» **Task directions**:
Nothing in the data should change when you return it, but leave the pictures out.

» **Provided material**:

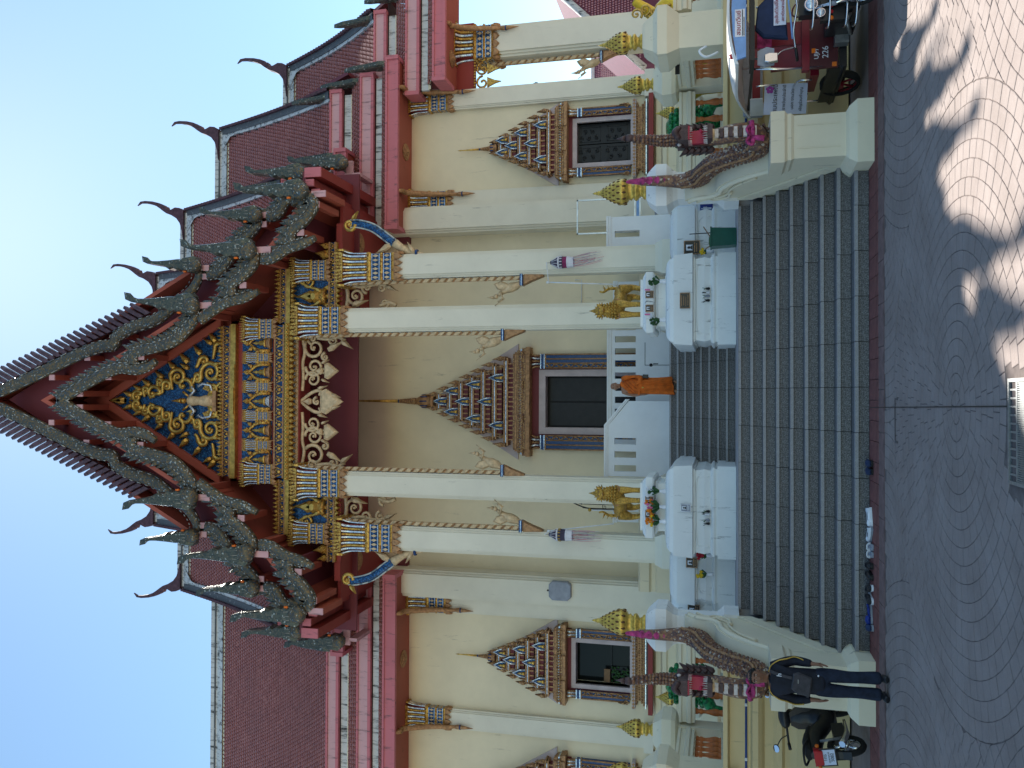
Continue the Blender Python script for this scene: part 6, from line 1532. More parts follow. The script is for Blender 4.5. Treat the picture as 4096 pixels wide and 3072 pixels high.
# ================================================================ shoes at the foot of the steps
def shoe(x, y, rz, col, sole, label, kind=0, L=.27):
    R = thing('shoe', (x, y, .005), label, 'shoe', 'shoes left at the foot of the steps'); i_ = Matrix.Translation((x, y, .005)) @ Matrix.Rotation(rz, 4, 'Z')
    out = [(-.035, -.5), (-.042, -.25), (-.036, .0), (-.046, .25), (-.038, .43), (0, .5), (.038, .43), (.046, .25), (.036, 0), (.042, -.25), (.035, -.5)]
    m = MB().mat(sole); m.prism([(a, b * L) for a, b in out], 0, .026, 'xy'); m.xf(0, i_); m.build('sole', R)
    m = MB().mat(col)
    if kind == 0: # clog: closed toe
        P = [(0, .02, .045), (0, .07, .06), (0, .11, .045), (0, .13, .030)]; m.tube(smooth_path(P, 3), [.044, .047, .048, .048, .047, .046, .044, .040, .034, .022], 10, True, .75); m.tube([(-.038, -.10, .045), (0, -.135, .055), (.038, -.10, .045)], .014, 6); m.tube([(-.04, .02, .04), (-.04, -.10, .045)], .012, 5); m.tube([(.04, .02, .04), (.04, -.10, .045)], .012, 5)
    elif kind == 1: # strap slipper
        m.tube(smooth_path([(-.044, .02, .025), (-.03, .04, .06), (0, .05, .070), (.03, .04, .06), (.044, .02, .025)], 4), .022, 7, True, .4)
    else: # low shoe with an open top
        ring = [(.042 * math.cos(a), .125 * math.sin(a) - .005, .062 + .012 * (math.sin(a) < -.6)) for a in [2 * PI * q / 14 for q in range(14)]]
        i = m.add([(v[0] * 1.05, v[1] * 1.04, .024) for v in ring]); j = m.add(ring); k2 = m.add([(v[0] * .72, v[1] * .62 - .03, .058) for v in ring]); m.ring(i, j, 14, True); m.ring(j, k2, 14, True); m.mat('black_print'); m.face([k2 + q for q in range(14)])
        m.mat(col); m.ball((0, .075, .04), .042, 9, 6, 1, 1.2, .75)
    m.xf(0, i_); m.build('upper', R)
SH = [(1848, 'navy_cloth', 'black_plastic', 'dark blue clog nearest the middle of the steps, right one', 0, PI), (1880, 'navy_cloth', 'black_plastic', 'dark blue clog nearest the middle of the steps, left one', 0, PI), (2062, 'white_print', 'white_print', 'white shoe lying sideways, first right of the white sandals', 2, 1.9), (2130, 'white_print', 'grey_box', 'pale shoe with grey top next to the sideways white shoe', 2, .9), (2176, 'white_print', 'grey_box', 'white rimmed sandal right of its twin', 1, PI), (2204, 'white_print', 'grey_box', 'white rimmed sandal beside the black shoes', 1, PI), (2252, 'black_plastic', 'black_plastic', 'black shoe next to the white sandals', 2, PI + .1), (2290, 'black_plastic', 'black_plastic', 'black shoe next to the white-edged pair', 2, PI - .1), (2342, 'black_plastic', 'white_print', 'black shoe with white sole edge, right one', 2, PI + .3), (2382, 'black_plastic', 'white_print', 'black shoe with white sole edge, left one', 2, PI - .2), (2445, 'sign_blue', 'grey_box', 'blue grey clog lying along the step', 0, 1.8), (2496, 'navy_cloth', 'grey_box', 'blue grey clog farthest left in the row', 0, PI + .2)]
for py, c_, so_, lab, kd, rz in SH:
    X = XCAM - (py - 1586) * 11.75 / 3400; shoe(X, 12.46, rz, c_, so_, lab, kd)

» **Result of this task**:
Continue the Blender Python script for this scene: part 6, from line 1532. More parts follow. The script is for Blender 4.5. Treat the picture as 4096 pixels wide and 3072 pixels high.
# ================================================================ shoes at the foot of the steps
def shoe(x, y, rz, col, sole, label, kind=0, L=.27):
    R = thing('shoe', (x, y, .005), label, 'shoe', 'shoes left at the foot of the steps'); i_ = Matrix.Translation((x, y, .005)) @ Matrix.Rotation(rz, 4, 'Z')
    out = [(-.035, -.5), (-.042, -.25), (-.036, .0), (-.046, .25), (-.038, .43), (0, .5), (.038, .43), (.046, .25), (.036, 0), (.042, -.25), (.035, -.5)]
    m = MB().mat(sole); m.prism([(a, b * L) for a, b in out], 0, .026, 'xy'); m.xf(0, i_); m.build('sole', R)
    m = MB().mat(col)
    if kind == 0: # clog: closed toe
        P = [(0, .02, .045), (0, .07, .06), (0, .11, .045), (0, .13, .030)]; m.tube(smooth_path(P, 3), [.044, .047, .048, .048, .047, .046, .044, .040, .034, .022], 10, True, .75); m.tube([(-.038, -.10, .045), (0, -.135, .055), (.038, -.10, .045)], .014, 6); m.tube([(-.04, .02, .04), (-.04, -.10, .045)], .012, 5); m.tube([(.04, .02, .04), (.04, -.10, .045)], .012, 5)
    elif kind == 1: # strap slipper
        m.tube(smooth_path([(-.044, .02, .025), (-.03, .04, .06), (0, .05, .070), (.03, .04, .06), (.044, .02, .025)], 4), .022, 7, True, .4)
    else: # low shoe with an open top
        ring = [(.042 * math.cos(a), .125 * math.sin(a) - .005, .062 + .012 * (math.sin(a) < -.6)) for a in [2 * PI * q / 14 for q in range(14)]]
        i = m.add([(v[0] * 1.05, v[1] * 1.04, .024) for v in ring]); j = m.add(ring); k2 = m.add([(v[0] * .72, v[1] * .62 - .03, .058) for v in ring]); m.ring(i, j, 14, True); m.ring(j, k2, 14, True); m.mat('black_print'); m.face([k2 + q for q in range(14)])
        m.mat(col); m.ball((0, .075, .04), .042, 9, 6, 1, 1.2, .75)
    m.xf(0, i_); m.build('upper', R)
SH = [(1848, 'navy_cloth', 'black_plastic', 'dark blue clog nearest the middle of the steps, right one', 0, PI), (1880, 'navy_cloth', 'black_plastic', 'dark blue clog nearest the middle of the steps, left one', 0, PI), (2062, 'white_print', 'white_print', 'white shoe lying sideways, first right of the white sandals', 2, 1.9), (2130, 'white_print', 'grey_box', 'pale shoe with grey top next to the sideways white shoe', 2, .9), (2176, 'white_print', 'grey_box', 'white rimmed sandal right of its twin', 1, PI), (2204, 'white_print', 'grey_box', 'white rimmed sandal beside the black shoes', 1, PI), (2252, 'black_plastic', 'black_plastic', 'black shoe next to the white sandals', 2, PI + .1), (2290, 'black_plastic', 'black_plastic', 'black shoe next to the white-edged pair', 2, PI - .1), (2342, 'black_plastic', 'white_print', 'black shoe with white sole edge, right one', 2, PI + .3), (2382, 'black_plastic', 'white_print', 'black shoe with white sole edge, left one', 2, PI - .2), (2445, 'sign_blue', 'grey_box', 'blue grey clog lying along the step', 0, 1.8), (2496, 'navy_cloth', 'grey_box', 'blue grey clog farthest left in the row', 0, PI + .2)]
for py, c_, so_, lab, kd, rz in SH:
    X = XCAM - (py - 1586) * 11.75 / 3400; shoe(X, 12.46, rz, c_, so_, lab, kd)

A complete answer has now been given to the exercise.